A lawsuit filed in June alleges Google actively violates privacy laws by continuing to “intercept, track and collect communications” even when people use Chrome’s Incognito Mode. Google asked for the case to be dismissed, claiming they make it clear to users “that ‘Incognito’ does not mean ‘invisible.’ However, US District Judge Lucy Koh denied the request for dismissal, ruling that “Google did not notify users that Google engages in the alleged data collection while the user is in private browsing mode.”

52% of apps share your data – here are the worst offenders

Privacy and security company “pCloud” compiled data on which popular apps share the most personal information, based on Apple’s new privacy labels. Topping the list is Instagram which shares 79% of your personal information that they collect. Coming in second at 57%, is parent company Facebook. LinkedIn and Uber Eats round out the top 5, each sharing 50% of the data they collect.

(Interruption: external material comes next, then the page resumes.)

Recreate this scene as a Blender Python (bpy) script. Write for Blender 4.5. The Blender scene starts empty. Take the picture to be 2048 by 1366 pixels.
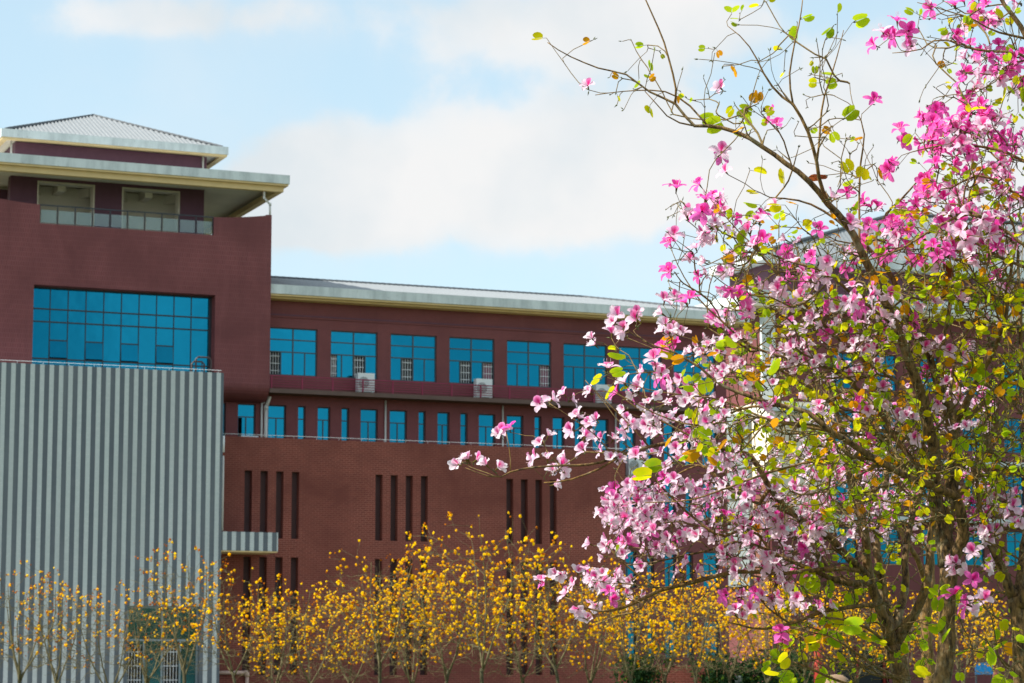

Lawsuit Challenges Clearview’s Use of Scraped Social Media Images for Facial Recognition

Mijente, an immigrant rights group announced that they are suing Clearview AI in the state of California, adding “The facial recognition firm is dangerous. Its surveillance tool—used by 2,400+ policing agencies—chills free speech & endangers immigrants, protesters & communities of color. We won’t be safe till it’s gone.”

Clearview AI enables law enforcement and government agencies to match photographs to a database of more than 3 billion involuntarily supplied pictures that were scraped from public sites such as Twitter, Instagram, Facebook and YouTube.

T-Mobile will sell your web-usage data to advertisers unless you opt out

Starting on April 26, 2021, T-Mobile will begin using and selling some of your web and device usage data, such as which apps you have installed on your device and how often you use them, unless you tell them not to. The data will be used by their own apps and services as well as for 3rd party advertising, however T-Mobile claims the data will not tied to your name or personally identifiable information.